Boudin's suit is one of several being pushed by gun-control activists to address the urgent issue of ghost gun proliferation. Another retailer, Polymer80, was sued earlier this year by the City of Los Angeles and the gun control group founded by Michael Bloomberg, Everytown for Gun Safety.
As the Times notes, Attorney General Merrick Garland has launched his own effort to ban the sale of ghost gun kits under a federal rule change, but the process will take time. Garland said earlier this year, "Criminals and others barred from owning a gun should not be able to exploit a loophole to evade background checks and to escape detection by law enforcement."
Meanwhile, in other Boudin news, the Chronicle has a feature today that casts a generally positive light on the DA as he faces a potential recall. The piece refers to the June stabbing of 94-year-old Anh Peng Taylor on Lower Nob Hill, and the much publicized fact that suspect Daniel Cauich had been let out of jail just weeks earlier in a burglary case, and he had been imprisoned for months before that, also on burglary charges.
Cauich had previously served three years on a murder charge that was dropped in early 2019 — as SFist first reported, the charges were dropped for lack of evidence, in part due to a technicality and a Miranda rights issue, though one man still faces trial in the same killing.
Boudin has sought to make sure the public knows that his office asked the judge in Cauich's recent burglary case to hold him pending trial, but it was the judge that set him free with an ankle monitor.

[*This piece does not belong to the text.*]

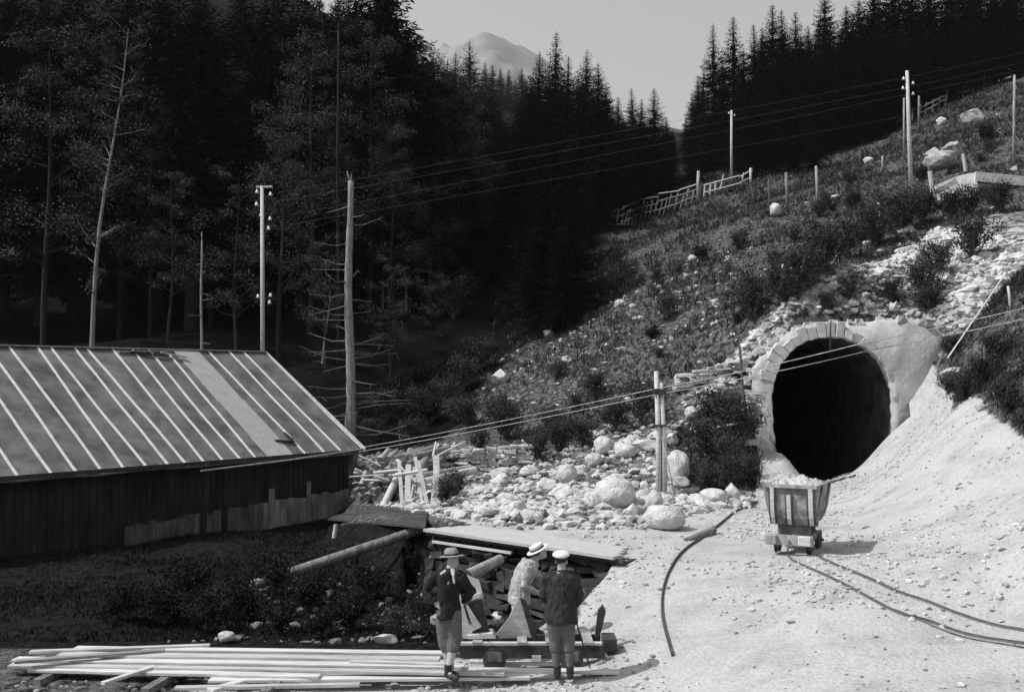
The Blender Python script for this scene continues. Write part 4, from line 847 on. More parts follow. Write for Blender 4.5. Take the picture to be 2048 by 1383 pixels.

The paper also analyzed charging documents and case data from the DA's office finding that while his office filed charges in 46% of cases brought by police and others in 2020, so far this year his office is prosecuting 56% of cases, which is a couple of points higher than Alameda County's less progressive DA Nancy O'Malley.
Boudin also may be responding to public outcry with some charging decisions this year. The Chronicle notes that charging percentages in some categories have gone up significantly this year, from 59% to 79% in auto burglary cases, and from 61% to 82% in commercial burglaries. Charges are filed about 70% of the time in home burglary cases, and that was true last year as well.
Pointing the finger at police when it comes to some charging decision, Boudin gives this quote: "In every single case where police bring us sufficient admissible evidence, my office vigorously prosecutes."
Elsewhere in the Chronicle today is a tidbit that probably isn't going to win him any popularity contests though: the Food Department went around asking notable San Franciscans what their go-to burrito spots are, and Boudin's is, well, an outlier. They tuck it at the end of the list, because it's Hook Fish Co. out in the Sunset — because I guess he likes fish burritos, and they make one there.